Canadians' understandings about health and nutrition underwent some significant changes throughout the 1930s and 1940s, as did conceptions of femininity and beauty. As parts of this cookbook show, these two things were considered directly linked to one another. For example, a page in the cookbook features a heading that reads “Milk for a glamourous complexion.” Below is a textbox asking the question “Can your complexion bear his closest scrutiny?” It is also noted how milk clears the skin of blemishes and acts as a “calcium beauty treatment” akin to what would be prescribed by a dermatologist. Throughout the early twentieth century, physical appearance was considered an important part of a woman's worth. Advertising campaigns from the early 1900s to the 1940s focused on achieving physical beauty, especially for the purposes of attracting a male partner. By the 1930s and 1940s, these advertisements and messages were including advice from "scientific experts" who were using research related to nutrition and the properties of food to promote beauty products. Similar messages can be found in The Milky Way to Health and Beauty: Selected Recipes where daily milk consumption is claimed to be a treatment often prescribed by skin specialists to obtain a clearer complexion.

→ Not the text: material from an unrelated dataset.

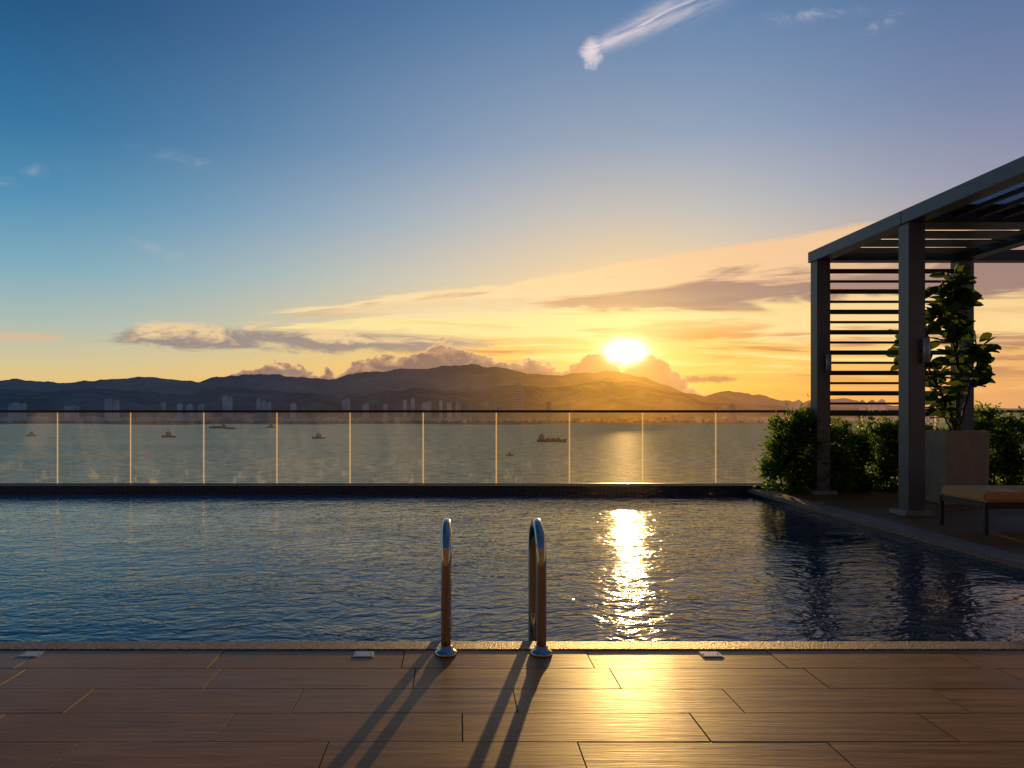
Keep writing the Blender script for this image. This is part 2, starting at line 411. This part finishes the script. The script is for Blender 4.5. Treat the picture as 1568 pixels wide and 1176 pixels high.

One of the reasons these themes in advertising became so prevalent was the desire to return to the pre-war 'normal.' During the Second World War, many Canadian women took on roles that, historically, were occupied by men. In some cases, women began to dress in a more masculine fashion because their jobs required greater range of movement. When the war ended and veterans expressed a desire to return to their former jobs, women were urged to leave the workforce and resume their pre-war roles. Along with being consummate wives, mothers, and homemakers, women were also expected to adhere to a certain standard of beauty, especially to have clear skin and a thin build. Even today, as different body types become more socially-acceptable, being 'overweight' is still often seen as a failure at being feminine. Similar views are implied in this cookbook, as it reiterates several times how milk is non-fattening while highlighting its positive impacts on feminine beauty.
The Milky Way to Health and Beauty: Selected Recipes is the product of a time when heightened concern about nutrition coincided with societal pressures on women to adhere to a strict notion of beauty/femininity. Both can be considered reactions to the circumstances of the Second World War. As the war raged on, concerns about the health and performance of soldiers and workers grew, so recent discoveries about vitamins and people’s nutritional needs became increasingly relevant. At the same time, women were being targeted by advertisers to appear beautiful and then pressured to return to domestic roles so men could once again become breadwinners.